Volition is consumed by repetition: …
The poem began, McKinney said, as a sonnet. “After the first eight lines or so, it was quite clear to me that it was not going to contain the subject matter.” Rather than scrap the form, he held on to the Shakespearean form but made it twice as long. The result is a measured, subtle approach to a poem that otherwise might seem quite busy; as McKinney noted, the poem has “several balls in the air,” with its allusion to myth and references to Freud.
But readers shouldn’t fear that craft makes McKinney’s poems difficult, frightening or inaccessible. While some of the poems make use of word-play and sound-based structures that are generally called postmodern, there are also poems like “Altered House,” which is astonishing in both its simplicity and emotional depth.

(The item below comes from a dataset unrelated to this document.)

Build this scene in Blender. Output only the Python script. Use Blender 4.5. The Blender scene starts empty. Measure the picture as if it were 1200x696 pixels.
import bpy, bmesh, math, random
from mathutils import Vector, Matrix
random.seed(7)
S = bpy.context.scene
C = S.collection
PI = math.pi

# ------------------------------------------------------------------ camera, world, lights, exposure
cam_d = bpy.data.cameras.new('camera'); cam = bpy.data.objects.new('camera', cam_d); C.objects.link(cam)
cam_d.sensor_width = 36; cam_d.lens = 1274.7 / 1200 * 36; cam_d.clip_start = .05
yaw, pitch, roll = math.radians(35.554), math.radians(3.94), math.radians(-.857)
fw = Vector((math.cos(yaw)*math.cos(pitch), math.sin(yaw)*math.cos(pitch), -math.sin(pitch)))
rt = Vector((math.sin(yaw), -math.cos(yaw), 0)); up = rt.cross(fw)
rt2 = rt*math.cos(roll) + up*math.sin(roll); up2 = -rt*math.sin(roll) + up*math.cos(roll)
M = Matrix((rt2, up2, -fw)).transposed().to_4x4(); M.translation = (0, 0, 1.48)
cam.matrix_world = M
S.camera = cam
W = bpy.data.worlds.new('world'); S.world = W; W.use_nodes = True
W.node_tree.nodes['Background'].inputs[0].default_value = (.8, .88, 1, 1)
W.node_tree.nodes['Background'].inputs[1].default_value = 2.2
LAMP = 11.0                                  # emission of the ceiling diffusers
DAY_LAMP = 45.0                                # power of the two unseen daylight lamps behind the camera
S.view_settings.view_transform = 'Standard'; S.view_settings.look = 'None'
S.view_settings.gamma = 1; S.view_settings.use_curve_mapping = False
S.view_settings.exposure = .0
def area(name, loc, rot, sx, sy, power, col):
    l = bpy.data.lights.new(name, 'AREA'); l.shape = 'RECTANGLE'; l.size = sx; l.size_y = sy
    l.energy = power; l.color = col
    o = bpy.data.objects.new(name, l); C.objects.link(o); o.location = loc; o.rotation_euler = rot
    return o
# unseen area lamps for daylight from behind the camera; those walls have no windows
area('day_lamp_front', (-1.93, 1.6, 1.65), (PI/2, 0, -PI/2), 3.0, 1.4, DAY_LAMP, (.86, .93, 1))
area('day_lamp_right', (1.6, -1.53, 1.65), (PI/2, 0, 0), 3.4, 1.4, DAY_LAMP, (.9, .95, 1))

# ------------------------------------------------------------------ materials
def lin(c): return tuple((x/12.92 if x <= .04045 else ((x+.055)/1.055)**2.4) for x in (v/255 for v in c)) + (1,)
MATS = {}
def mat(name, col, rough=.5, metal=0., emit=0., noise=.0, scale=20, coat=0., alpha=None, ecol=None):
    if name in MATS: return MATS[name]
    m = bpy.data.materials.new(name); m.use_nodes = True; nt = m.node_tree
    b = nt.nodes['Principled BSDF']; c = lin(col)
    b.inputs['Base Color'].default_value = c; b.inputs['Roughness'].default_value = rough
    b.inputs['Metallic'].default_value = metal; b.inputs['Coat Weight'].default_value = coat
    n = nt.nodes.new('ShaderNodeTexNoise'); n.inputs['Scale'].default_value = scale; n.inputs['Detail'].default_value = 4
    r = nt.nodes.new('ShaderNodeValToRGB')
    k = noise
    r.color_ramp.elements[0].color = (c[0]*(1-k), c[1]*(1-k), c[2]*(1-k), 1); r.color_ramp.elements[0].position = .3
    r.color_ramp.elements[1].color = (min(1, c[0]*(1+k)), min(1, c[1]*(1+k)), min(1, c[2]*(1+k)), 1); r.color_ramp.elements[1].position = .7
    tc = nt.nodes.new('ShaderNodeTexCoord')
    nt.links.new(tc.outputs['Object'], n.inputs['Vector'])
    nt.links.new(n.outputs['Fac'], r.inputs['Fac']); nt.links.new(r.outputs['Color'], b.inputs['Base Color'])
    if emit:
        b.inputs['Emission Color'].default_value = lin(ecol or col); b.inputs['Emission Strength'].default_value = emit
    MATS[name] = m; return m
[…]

It’s a poem McKinney is particularly fond of, written about his cat. “We lost this poor old cat just over two years ago,” he said. “It’s losing a family member as far as I’m concerned.” The catalyst for writing “Altered House” was reading an article about a Virginia Woolf novel in which the critic discussed the spatial aspects of grief. McKinney explained, “Whenever someone dies and is gone, our spatial conceptions, in our homes and elsewhere, are altered; it’s like moving your furniture around. It’s physical; reality collapses.” Although he’d noticed that physical response to grief after his father’s death, it came to the surface again with the loss of his cat, which was, he said, “a real lap-sitter”:
Animal annexed to my body,
jet where my palm struck sparks,
sleepy piece of electricity
so impossibly gone now
her lost body remains—
demanding phantom of my inconvenience.
Both in the power of the loss and in what McKinney called the “confessional” approach, which openly acknowledges the self-centered nature of grief, this is a simple poem that takes risks. “What is it that we really mourn when we lose someone?” he asked. “Do we mourn them, or are we mourning our own loss?”
These are hard questions to ask, impossible to answer and incredibly suited to the full exploration given them in The Novice Mourner.